Brillant, zupackend, dramatisch auftrumpfend und schwungvoll sind die Worte, die mir zu dieser Aufnahme als erstes einfallen. Luks treibt den dichten musikalischen Fluss unerbittlich voran. Bei allem Respekt für die künstlerische Leistung gibt es jedoch auch einen gewissen Überdruck, eine markige Wucht in den Akzenten, einen rauhen Ton der Bläser und eine nicht sonderlich sensitive Temporegie zu konstatieren. Ich vermisse gewisse feine Zwischentöne, das Auskosten und ,mikroskopische‘ Ornamentieren instrumentaler Details, das dynamische Feinabschattieren in den vielen kleinen musikalische Zellen. Rameau schuf ein höchst kunstvolles, in allen Farben und Stimmungen schillerndes musikalisches Mosaik aus kleinen instrumentalen Sätzen, petits airs, Chören und Rezitativen. Diese enorme Vielfalt samt ihren unendlichen ironischen Brechungen, bizarren Klangtürmen, Vitalität und Witz in der Interpretation adäquat abzubilden, ist die Grundvoraussetzung, um in die Seele dieser Musik tauchen zu können. Das findet jedoch trotz allem orchestralen Glanz und glühender Intensität der Wiedergabe aus meiner Sicht nur unzureichend statt. Der Chor des Collegium 1704 hingegen ist uneingeschränkt für die immense Kraft, die beeindruckende Musikalität und den ‚schönen Ton’ zu loben.

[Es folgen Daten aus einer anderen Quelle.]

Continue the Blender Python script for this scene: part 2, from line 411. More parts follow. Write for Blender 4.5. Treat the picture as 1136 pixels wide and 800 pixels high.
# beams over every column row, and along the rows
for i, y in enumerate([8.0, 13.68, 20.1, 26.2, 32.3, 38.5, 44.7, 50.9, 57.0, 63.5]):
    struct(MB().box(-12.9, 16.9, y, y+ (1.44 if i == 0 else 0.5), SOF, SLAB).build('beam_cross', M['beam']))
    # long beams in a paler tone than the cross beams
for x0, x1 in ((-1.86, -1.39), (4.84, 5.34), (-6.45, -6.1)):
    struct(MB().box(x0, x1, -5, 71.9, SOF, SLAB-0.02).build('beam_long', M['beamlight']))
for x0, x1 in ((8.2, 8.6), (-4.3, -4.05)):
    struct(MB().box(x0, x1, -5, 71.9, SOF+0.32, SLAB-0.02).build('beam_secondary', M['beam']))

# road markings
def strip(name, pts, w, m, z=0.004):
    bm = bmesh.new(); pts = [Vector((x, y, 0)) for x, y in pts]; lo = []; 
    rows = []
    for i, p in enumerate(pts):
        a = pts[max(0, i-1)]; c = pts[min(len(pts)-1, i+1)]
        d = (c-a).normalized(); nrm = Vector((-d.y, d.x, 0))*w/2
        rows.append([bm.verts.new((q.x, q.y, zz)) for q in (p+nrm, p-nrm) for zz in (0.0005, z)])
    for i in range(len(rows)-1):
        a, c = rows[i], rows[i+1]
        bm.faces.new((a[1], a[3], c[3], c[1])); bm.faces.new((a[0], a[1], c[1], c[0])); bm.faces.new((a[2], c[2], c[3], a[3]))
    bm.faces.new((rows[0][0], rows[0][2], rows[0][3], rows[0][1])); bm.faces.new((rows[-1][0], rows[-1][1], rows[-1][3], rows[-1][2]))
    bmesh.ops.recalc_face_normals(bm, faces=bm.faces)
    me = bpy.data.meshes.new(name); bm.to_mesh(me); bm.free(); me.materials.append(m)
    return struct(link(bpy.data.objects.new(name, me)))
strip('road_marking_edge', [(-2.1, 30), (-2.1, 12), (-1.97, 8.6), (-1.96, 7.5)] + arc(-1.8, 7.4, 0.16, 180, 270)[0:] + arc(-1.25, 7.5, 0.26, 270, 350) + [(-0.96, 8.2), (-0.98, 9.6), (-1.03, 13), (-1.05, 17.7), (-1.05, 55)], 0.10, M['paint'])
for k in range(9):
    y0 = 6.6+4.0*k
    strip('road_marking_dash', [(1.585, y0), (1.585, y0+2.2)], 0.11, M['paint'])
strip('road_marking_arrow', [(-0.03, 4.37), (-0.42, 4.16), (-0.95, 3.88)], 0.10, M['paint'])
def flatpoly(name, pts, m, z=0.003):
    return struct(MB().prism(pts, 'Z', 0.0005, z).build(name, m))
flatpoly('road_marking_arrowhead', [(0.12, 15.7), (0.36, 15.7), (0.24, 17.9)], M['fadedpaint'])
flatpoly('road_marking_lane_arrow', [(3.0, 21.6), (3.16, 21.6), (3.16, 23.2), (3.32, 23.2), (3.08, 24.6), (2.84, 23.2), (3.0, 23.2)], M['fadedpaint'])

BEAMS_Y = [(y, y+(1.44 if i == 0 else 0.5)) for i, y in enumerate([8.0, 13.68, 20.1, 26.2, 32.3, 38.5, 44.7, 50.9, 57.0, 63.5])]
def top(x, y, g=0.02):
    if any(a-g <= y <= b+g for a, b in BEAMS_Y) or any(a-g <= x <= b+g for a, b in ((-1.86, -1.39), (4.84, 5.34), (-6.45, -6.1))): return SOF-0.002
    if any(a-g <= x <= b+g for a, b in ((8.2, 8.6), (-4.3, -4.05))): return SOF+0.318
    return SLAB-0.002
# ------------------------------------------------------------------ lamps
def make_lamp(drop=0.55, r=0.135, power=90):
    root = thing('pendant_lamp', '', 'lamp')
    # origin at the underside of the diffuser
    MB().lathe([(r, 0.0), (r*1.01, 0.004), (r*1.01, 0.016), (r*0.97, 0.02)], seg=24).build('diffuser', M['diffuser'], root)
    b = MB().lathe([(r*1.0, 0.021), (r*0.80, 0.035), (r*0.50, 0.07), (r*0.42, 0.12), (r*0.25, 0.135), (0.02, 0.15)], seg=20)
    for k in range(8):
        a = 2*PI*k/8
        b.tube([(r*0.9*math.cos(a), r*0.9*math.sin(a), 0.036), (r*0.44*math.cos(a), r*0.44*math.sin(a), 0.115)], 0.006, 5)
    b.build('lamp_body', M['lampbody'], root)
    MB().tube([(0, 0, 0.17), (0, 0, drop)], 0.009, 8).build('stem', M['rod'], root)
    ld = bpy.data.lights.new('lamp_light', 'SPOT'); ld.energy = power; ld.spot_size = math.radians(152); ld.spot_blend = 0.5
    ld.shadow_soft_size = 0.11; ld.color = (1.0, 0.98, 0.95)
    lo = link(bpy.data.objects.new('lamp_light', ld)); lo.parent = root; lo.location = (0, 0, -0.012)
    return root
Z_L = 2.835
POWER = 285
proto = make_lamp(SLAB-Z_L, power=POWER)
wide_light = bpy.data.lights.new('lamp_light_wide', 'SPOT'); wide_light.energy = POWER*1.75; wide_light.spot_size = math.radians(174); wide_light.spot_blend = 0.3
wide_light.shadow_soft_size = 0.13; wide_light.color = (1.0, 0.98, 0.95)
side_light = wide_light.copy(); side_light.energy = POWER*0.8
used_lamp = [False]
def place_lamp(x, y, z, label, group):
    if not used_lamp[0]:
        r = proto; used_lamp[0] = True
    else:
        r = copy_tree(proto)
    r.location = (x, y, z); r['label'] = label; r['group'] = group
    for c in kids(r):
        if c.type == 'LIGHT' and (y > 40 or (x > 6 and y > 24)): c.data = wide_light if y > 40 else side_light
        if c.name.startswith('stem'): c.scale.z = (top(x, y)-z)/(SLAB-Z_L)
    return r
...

Die Sängerriege kann nicht anders als stolz bezeichnet werden. Im Falle des jungen isländischen Tenors Benedikt Kristjánsson (Calisis) erleben wir sogar eine stupend bravouröse und gleichzeitig ausgesprochen herzergreifende Interpretation. Von dieser exquisiten Stimme mit schönster Vox mixte in den oberen Registern kann ich nicht genug haben. Auch Mathias Vidal (Abaris) beherrscht diese Art des barocken französischen Kunstgesangs für Tenöre aus dem Effeff. Dann ist sofort Caroline Weynants als Sémire zu nennen. Ihr runder, markant timbrierter Sopran kann sich dramatisch in höchste Höhen aufschwingen und zugleich gestochen scharfe Verzierungen stanzen. Ihre große Szene im ersten Akt „Un horizon serein“ gehört sicher zu den Höhepunkten der Aufnahme. Die Belgierin Deborah Cachet als Alphise erfreut mit einer dunklen charaktervollen Mittellage und einer hohen Ausdrucksintensität. Benoît Arnould (Adamas) Bariton ist vergleichsweise granulierter, raubeiniger. Auch sonst sind frische Stimmen am Werk, die allesamt mit Glut und Eifer bei der Sache sind: Nicolas Brooymans als Borée, Lukas Zeman als Apollon, Helena Hozovà als Amor, Paula Radostová als Polymnie, Tomáš Šelc als Borilee und Anna Zawisa sowie Tereza Malickayová als erste und zweite Nymphe.
Fazit: Eine wichtige und vital musizierte Operngesamtaufnahme, die stilistisch mit dem Gardiner-Album aus 1982 nicht mithalten kann. Dafür ist eine saft- und klangvolle Sangesgruppe am Werk, die jeden Melomanen mit französisch barocker Ader glücklich machen wird.